A whiteboard in the computer lab of the UCSB-hosted hacking competition.
Paul Wellman

The world’s largest computer hacking competition ever went down at UCSB on Friday, December 7, with 35 teams from nine countries logging in from their home bases and trying to take down each other’s mock websites. Hosted by UCSB’s Department of Computer Science – where the event’s founder and coordinator Giovanni Vigna runs one of the more respected computer security programs in the world – it was the sixth time the International Capture the Flag (iCTF) battle had been waged in five years.

“This is the biggest hacking competition ever,” said Vigna. “You can bet on that.”

Army of Darkness scores
Paul Wellman

By the time the dust settled on the all-day event, a team from Milan, Italy called the Chocolate Makers emerged victorious, but only after facing tough competition from Russians, Germans, Americans, Argentines, Austrians, Australians, Indians, and the French. (See the winner announcement here and final scores here.)

The online war works as follows: Vigna and his upper level graduate students create a mock website with a half dozen section pages. In the morning, every team is given the same website, and must begin analyzing the structure immediately. Within minutes, they are blocking the websites security holes while other team members – typically teams have around 20 students on them – begin attacking the other websites’ section pages. The scoring system, which is technically a secret for fear of being hacked, allocates points for both successful attacks (where a flag is captured) and defenses.

This year, it also gave points for answering questions about computer security, which ranged from programming techniques to humorous trivia. That trivia system was actually hacked this year, apparently accidentally, by the team WCSC from the University of South Florida in Tampa, scoring them 35,000 points in one swoop. That gave them a huge bump in the battle’s last hour, putting them briefly in first place. But they ended up finishing fifth overall.

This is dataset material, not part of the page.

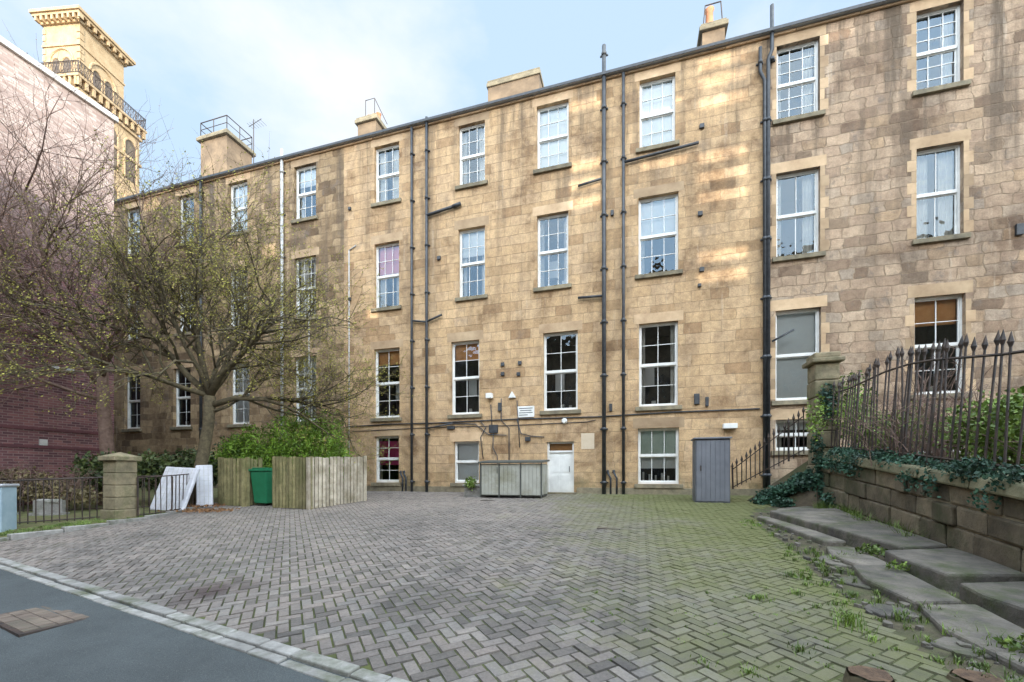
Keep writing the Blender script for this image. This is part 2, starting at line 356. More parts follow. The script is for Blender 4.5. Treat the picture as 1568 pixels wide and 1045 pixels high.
for s,a,c,w,cols,rows,style in wins:
    F = fw
    l, r = s-w/2, s+w/2; e=.05
    F.box(l,l+e,.13,.26,a,c); F.box(r-e,r,.13,.26,a,c); F.box(l+e,r-e,.13,.26,c-e,c); F.box(l+e,r-e,.13,.26,a,a+.07)
    il, ir, ib, it = l+e, r-e, a+.07, c-e; mid=(ib+it)/2
    F.box(il,ir,.15,.215,mid-.028,mid+.028)
    for (zb,zt,y0) in ((mid+.028,it,.155),(ib,mid-.028,.195)):
        st=.034
        F.box(il,il+st,y0,y0+.04,zb,zt); F.box(ir-st,ir,y0,y0+.04,zb,zt); F.box(il+st,ir-st,y0,y0+.04,zt-.03,zt); F.box(il+st,ir-st,y0,y0+.04,zb,zb+.04)
        for k in range(1,cols):
            x=il+(ir-il)*k/cols; F.box(x-.010,x+.010,y0+.004,y0+.036,zb+.04,zt-.03)
        for k in range(1,rows):
            z=zb+(zt-zb)*k/rows
            for q_ in range(cols):
                xa = il+(ir-il)*q_/cols+(st if q_==0 else .010); xb = il+(ir-il)*(q_+1)/cols-(st if q_==cols-1 else .010)
                F.box(xa,xb,y0+.004,y0+.036,z-.010,z+.010)
        for ci in range(cols):
            for ri in range(rows):
                xa=il+(ir-il)*ci/cols+(st if ci==0 else .010); xb=il+(ir-il)*(ci+1)/cols-(st if ci==cols-1 else .010)
                za=zb+(zt-zb)*ri/rows+(.04 if ri==0 else .010); zc=zb+(zt-zb)*(ri+1)/rows-(.03 if ri==rows-1 else .010)
                t1=R.uniform(-.005,.005); t2=R.uniform(-.006,.006); yg=y0+.02
                gls.poly([(xa,yg+t1,za),(xb,yg-t1,za),(xb,yg-t1+t2,zc),(xa,yg+t1+t2,zc)])
    y1,y2=.262,1.6
    room.poly([(l,y2,a),(r,y2,a),(r,y2,c),(l,y2,c)]); room.poly([(l,y1,a),(l,y2,a),(l,y2,c),(l,y1,c)]); room.poly([(r,y1,a),(r,y1,c),(r,y2,c),(r,y2,a)])
    room.poly([(l,y1,c),(l,y2,c),(r,y2,c),(r,y1,c)]); room.poly([(l,y1,a),(r,y1,a),(r,y2,a),(l,y2,a)])
    def drape(B, xa, xb, za, zb, y=.34, amp=.025):
        n=max(2,int((xb-xa)/.04)); pts=[(xa+(xb-xa)*k/n, y+(amp if k%2 else -amp)) for k in range(n+1)]
        for k in range(n): B.poly([(pts[k][0],pts[k][1],za),(pts[k+1][0],pts[k+1][1],za),(pts[k+1][0],pts[k+1][1],zb),(pts[k][0],pts[k][1],zb)])
    H=c-a; yb=.275
    if style=='blind':
        zlo=a+.02+(R.uniform(0,.12) if H>2 else 0); cl['blind'].box(l+.06,r-.06,yb,yb+.005,zlo,c-.02)
    if style=='curtain':
        drape(cl['curtain'],l+.06,l+.06+w*R.uniform(.26,.38),a,c); drape(cl['curtain'],r-.06-w*R.uniform(.24,.34),r-.06,a,c)
    if style=='sidecurt':
        drape(cl['curtain'],l+.06,l+.06+w*.14,a,c); drape(cl['curtain'],r-.06-w*.26,r-.06,a,c)
    if style=='lowcurt':
        drape(cl['curtain'],l+.06,l+.06+w*.12,a,c); drape(cl['curtain'],r-.06-w*.12,r-.06,a,c)
    if style=='half':
        drape(cl['curtain'],l+.06,l+.06+w*.16,a,c); drape(cl['curtain'],r-.06-w*.16,r-.06,a,c); cl['blind'].box(l+.06,r-.06,yb,yb+.005,c-H*R.uniform(.3,.5),c-.02)
    if style=='halfblind': cl['blind'].box(l+.06,r-.06,yb,yb+.005,a+H*.5,c-.02); drape(cl['curtain'],l+.06,l+.2,a,c)
    if style=='pinktop': cl['rose'].box(l+.06,r-.06,yb,yb+.005,a+H*.56,c-.02); drape(cl['curtain'],l+.06,l+.35,a,c); drape(cl['curtain'],r-.3,r-.06,a,c)
    if style=='orangetop': cl['orange'].box(l+.06,r-.06,yb,yb+.005,a+H*R.uniform(.72,.8),c-.02)
    if style=='magenta': cl['pink'].box(l+.06,r-.06,yb,yb+.005,a+H*.38,c-H*.1); drape(cl['curtain'],l+.06,l+.16,a,c)
    if style=='sage':
        cl['sage'].box(l+.06,r-.06,yb,yb+.005,a+H*.52,c-.02); cl['blind'].box(l+.06,r-.06,.33,.335,a+H*.28,a+H*.50)
        for k in range(5): cl['blind'].box(l+.15+k*.2,l+.21+k*.2,.4,.45,a+.05,a+R.uniform(.25,.45))
    if style in('dark','lowcurt','orangetop'):
        for k in range(R.randrange(1,4)): x0=R.uniform(l+.15,r-.25); cl['curtain'].box(x0,x0+R.uniform(.05,.14),.4,.5,a,a+R.uniform(.12,.35))
        cl['blind'].box(l+.2,l+.55,1.3,1.5,a+H*.35,a+H*.6)
    hl=.30+R.uniform(0,.05); hl=min(hl,TOP-.02-c)
    lint.box(l-.16,r+.16,-.004,.05,c+.002,c+hl)
    sill.box(l-.12,r+.12,-.085,.125,a-.14,a-.002)
    if s>8 and R.random()<.9:
        for k in range(int((c-a)/.32)):
            zz=a+.05+k*.32; e2=.12 if k%2 else .22
            lint.box(l-e2,l-.002,-.003,.02,zz,zz+.31); lint.box(r+.002,r+e2,-.003,.02,zz,zz+.31)
fw.obj('sash_frames', M_white, T); gls.obj('window_panes', M_glass, T); room.obj('rooms_behind', M_dark, T)
for k, B in cl.items(): B.obj('window_'+k, mats[k], T)
lint.obj('lintels', M_lintel, T); sill.obj('window_sills', M_sill, T, bevel=.01)
s,a,c,w=DOOR; d=MB(); l,r=s-w/2,s+w/2
d.box(l,l+.07,.08,.2,a,c); d.box(r-.07,r,.08,.2,a,c); d.box(l+.07,r-.07,.08,.2,c-.06,c); d.box(l+.07,r-.07,.08,.2,c-.38,c-.31)
d.box(l+.07,r-.07,.12,.17,a+.04,c-.38)
for pa,pb_ in ((.08,.45),(.52,.93)):
    for (u0,u1) in ((l+.16,s-.05),(s+.05,r-.16)):
        hh=c-.38-a; d.box(u0,u1,.112,.12,a+hh*pa,a+hh*pb_)
d.obj('entrance_door', M_white, T, bevel=.006)
q=MB(); q.poly([(l+.07,.15,c-.31),(r-.07,.15,c-.31),(r-.07,.15,c-.06),(l+.07,.15,c-.06)]); q.obj('fanlight_glass', M_glass, T)
q=MB(); q.box(l+.05,r-.05,.25,.3,c-.36,c); q.obj('fanlight_back', M_orange, T)
q=MB(); q.box(l-.1,r+.1,-.3,.12,.8,1.0); q.obj('door_step', M_sill, T, bevel=.01)
q=MB(); q.tube([(s+.31,.06,a+.75),(s+.31,.06,a+.95)],.012,6); q.obj('door_handle', M_iron, T)
q=MB(); q.box(-27,l-.1,-.05,-.003,-.3,1.17); q.box(r+.1,22,-.05,-.003,-.3,1.17); q.obj('base_course', M_sill, T, bevel=.01)
q=MB()
X0=-27.
while X0<22:
    X1=min(X0+R.uniform(1.2,2.0),22); q.box(X0+.004,X1-.004,-.07,-.003,14.98+.1,TOP-.002); X0=X1
q.obj('eaves_cornice', M_lintel, T, bevel=.02)
q=MB(); q.box(-27,22,-.17,-.02,TOP+.002,TOP+.07); q.obj('gutter', M_lead, T, bevel=.02)
q=MB(); q.box(-27,22,-.185,-.172,TOP-.01,TOP+.08); q.obj('gutter_edge', M_pipe, T)
q=MB(); q.poly([(-27,-.02,TOP+.08),(22,-.02,TOP+.08),(22,5,17.0),(-27,5,17.0)]); q.poly([(-27,5,17.0),(22,5,17.0),(22,10.2,TOP),(-27,10.2,TOP)])
q.poly([(-27,0,TOP),(-27,5,17.0),(-27,10,TOP)]); q.poly([(22,0,TOP),(22,10,TOP),(22,5,17.0)]); q.obj('slate_roof', M_slate, T)
ch,cp,pots,rl=MB(),MB(),MB(),MB()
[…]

The two UCSB teams in the competition – The Hexadecimators and the Army of Darkness, comprised of students in Vigna’s popular computer security class – did not fare as well as they’d hoped. The Army of Darkness finished 26th and the Hexadecimators were third from last (though the last place team Graham Crackers from Penn State failed to score any points and appeared to not have entered due to technical difficulties). The Hexadecimators complained about a downed network in the morning and throughout the day, but did manage to snag some flags toward the end of the competition after watching how other teams attacked them, including one crowd pleaser against the winning Chocolate Makers. As for the Army of Darkness, they utilized scripted programs to exponentially grow their attacks, and had a shoot-out with the Fog Dogs from the Naval Postgraduate School in Monterey at the end of the meet. Although they thought they beat them in the last seconds of the competition, when the final scores were tallied, the Fog Dogs were a couple places ahead.

Giovanni (far left) shows the two UCSB teams the timeline of attacks at the end of the competition.
Paul Wellman

Regardless of final scores, the event served as the students’ final exam for the quarter, which, as Vigna explained, is a lot more fun than taking a math test. There was plenty of excitement in the computer science lab where the two UCSB teams waged their international wars, as the steady sound of keystrokes and low hum of consulting chatter was occasionally interrupted by shouts of success and flurries of hacker humor. In the lobby of Frank Hall, over the smell of cooling pizza and fizzed out soda and in front of Vigna’s assistants who built and managed the competition, a world map was projected on one wall, marking the various attacks lobbed by teams from all over. On another wall was the scoreboard, but the projections would also shift to the hackers’ chat room, to the trivia layout, and to the mock website itself, which was called The MAFIA, featured a picture of Marlon Brando as The Godfather, and was a hacker joke on the rampant piracy of digital music and films. When a flag was successfully found by any given team, it appeared as a cartoon dialogue bubble coming from the mouth of Robert De Niro.

Giovanni Vigna (right) discusses possible hacking strategies with one of his computer programming students during a hacking competition in December 2007.
Paul Wellman

At the end of the event, the hackers’ chat forum was filled with words of praise and thanks for UCSB’s hard work in setting up the war. There was also plenty of bragging, which is the only prize that the winners of this competition receive. But as Vigna explained, proudly watching his students hone their skills against some of the best hackers and computer security specialists in the world, “Bragging rights mean a lot in the hackers’ world.”